'''

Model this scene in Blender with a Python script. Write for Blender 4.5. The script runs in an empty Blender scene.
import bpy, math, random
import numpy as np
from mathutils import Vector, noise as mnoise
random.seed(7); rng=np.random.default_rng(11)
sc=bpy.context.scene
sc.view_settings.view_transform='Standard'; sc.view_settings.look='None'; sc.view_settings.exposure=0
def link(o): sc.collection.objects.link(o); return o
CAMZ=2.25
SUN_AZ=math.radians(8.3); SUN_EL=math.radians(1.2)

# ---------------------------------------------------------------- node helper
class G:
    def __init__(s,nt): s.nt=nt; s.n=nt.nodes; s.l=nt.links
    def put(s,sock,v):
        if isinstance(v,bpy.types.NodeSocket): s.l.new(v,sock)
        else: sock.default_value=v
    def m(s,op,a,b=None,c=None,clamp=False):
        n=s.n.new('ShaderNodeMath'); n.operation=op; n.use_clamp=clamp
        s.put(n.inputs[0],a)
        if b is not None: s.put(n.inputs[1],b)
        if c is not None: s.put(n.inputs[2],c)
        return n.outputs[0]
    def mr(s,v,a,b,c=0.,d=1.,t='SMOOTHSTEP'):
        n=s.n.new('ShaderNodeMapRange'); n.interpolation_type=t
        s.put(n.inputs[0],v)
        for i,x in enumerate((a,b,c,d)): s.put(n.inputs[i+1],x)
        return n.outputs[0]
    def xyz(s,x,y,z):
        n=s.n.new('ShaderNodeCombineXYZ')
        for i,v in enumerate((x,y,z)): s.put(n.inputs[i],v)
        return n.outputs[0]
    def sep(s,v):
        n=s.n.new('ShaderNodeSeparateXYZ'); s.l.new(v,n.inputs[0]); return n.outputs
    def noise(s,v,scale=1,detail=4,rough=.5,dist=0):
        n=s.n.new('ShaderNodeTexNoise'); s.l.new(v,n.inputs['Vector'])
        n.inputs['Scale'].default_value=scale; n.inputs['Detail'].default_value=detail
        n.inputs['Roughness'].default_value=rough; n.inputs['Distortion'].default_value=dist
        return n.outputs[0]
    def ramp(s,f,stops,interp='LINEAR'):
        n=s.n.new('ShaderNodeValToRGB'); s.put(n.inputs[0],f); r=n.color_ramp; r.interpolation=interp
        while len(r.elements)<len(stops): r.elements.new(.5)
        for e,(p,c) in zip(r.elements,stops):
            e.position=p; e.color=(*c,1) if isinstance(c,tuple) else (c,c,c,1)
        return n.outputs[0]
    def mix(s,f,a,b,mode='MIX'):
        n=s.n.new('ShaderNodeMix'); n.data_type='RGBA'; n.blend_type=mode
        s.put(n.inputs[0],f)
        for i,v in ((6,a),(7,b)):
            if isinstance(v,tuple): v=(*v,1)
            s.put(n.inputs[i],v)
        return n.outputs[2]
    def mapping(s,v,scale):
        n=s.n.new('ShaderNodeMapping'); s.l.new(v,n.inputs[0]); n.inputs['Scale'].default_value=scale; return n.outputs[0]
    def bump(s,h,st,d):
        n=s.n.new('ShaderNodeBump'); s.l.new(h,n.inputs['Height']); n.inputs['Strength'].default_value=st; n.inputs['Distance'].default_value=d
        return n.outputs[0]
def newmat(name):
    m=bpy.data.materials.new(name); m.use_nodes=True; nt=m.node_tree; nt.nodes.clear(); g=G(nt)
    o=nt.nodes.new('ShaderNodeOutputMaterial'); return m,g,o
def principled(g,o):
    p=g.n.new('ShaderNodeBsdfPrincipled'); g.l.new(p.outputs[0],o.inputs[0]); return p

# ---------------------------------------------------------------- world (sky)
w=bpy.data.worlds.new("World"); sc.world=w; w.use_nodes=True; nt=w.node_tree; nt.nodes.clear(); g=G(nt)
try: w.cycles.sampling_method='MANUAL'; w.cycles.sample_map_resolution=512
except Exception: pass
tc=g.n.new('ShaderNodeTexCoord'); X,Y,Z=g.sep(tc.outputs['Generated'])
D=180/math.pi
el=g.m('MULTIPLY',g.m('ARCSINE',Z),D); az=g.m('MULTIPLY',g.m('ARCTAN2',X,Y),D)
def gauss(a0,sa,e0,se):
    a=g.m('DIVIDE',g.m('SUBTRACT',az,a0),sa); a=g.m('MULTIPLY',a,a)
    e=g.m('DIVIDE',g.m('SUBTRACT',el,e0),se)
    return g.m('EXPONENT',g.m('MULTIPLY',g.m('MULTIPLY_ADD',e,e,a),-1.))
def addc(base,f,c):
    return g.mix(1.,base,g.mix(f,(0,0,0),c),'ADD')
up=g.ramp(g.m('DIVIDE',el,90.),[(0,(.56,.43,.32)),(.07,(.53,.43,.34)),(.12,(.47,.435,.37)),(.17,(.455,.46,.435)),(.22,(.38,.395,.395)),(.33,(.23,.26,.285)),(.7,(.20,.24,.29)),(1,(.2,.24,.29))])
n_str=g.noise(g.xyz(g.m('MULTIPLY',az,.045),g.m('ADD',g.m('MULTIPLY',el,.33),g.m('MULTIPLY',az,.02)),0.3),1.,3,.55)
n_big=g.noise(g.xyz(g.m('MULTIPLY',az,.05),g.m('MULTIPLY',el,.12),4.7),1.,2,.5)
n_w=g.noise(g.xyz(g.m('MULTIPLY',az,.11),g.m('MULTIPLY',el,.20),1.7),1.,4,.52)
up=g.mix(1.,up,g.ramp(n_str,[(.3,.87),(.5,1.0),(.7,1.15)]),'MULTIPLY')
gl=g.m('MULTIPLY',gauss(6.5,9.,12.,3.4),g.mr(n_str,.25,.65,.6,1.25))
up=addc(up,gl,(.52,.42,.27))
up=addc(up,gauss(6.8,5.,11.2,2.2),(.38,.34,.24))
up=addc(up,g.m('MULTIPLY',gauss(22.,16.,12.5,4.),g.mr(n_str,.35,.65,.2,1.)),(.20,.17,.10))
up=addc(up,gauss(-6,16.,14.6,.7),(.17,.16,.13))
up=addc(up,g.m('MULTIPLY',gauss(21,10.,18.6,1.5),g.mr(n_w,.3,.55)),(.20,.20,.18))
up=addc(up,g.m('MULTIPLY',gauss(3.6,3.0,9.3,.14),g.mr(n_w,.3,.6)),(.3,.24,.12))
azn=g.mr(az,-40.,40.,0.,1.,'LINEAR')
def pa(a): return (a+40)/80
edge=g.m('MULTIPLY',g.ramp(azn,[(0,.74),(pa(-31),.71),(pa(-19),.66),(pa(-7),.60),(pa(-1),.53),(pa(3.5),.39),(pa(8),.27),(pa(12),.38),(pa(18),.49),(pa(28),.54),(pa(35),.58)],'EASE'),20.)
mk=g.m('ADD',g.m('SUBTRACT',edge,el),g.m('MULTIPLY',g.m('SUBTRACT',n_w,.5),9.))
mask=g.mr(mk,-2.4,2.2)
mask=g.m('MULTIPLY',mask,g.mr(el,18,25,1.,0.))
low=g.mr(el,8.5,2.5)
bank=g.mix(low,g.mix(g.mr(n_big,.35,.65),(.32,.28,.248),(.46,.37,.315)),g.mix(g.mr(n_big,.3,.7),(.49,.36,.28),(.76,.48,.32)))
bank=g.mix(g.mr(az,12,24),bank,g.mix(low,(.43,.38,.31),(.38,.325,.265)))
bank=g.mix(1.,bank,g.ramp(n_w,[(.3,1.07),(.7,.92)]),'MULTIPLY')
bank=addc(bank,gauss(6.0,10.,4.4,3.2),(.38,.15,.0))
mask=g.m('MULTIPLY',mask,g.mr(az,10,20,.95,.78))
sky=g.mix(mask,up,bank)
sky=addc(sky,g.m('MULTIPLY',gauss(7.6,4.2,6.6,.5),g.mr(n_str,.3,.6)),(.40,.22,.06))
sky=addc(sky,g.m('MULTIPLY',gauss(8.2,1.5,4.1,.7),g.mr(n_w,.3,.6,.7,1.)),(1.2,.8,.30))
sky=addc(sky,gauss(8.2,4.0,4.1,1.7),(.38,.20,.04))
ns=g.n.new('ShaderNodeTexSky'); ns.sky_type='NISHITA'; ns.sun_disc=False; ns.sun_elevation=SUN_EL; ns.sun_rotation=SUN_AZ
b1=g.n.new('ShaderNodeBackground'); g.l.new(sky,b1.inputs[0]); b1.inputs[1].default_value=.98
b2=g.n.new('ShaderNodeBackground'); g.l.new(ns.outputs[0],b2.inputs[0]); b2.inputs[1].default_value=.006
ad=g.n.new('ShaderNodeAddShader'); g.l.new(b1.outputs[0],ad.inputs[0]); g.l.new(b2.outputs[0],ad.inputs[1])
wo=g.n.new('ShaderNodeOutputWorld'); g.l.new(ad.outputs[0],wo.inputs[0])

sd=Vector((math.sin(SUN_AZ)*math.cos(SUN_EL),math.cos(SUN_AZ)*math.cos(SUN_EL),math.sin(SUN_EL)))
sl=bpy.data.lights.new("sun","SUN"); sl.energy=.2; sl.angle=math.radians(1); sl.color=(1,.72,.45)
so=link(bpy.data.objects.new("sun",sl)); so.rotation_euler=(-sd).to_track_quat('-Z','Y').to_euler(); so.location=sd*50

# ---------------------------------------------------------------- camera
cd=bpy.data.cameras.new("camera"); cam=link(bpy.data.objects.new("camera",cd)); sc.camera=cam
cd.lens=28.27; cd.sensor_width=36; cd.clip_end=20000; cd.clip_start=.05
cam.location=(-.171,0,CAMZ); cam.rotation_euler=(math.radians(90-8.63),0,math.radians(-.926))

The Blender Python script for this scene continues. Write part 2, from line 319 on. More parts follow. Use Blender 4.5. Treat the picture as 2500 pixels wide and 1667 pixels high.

'''

* WHAT IS ASKED *
Copy, please, exactly the lines that start at the first line of the data and end at the line containing "SUN_AZ=math.radians(8.3); SUN_EL=math.radians(1.2)", both kept and no others.

* ANSWER FOR THIS EXERCISE *
Model this scene in Blender with a Python script. Write for Blender 4.5. The script runs in an empty Blender scene.
import bpy, math, random
import numpy as np
from mathutils import Vector, noise as mnoise
random.seed(7); rng=np.random.default_rng(11)
sc=bpy.context.scene
sc.view_settings.view_transform='Standard'; sc.view_settings.look='None'; sc.view_settings.exposure=0
def link(o): sc.collection.objects.link(o); return o
CAMZ=2.25
SUN_AZ=math.radians(8.3); SUN_EL=math.radians(1.2)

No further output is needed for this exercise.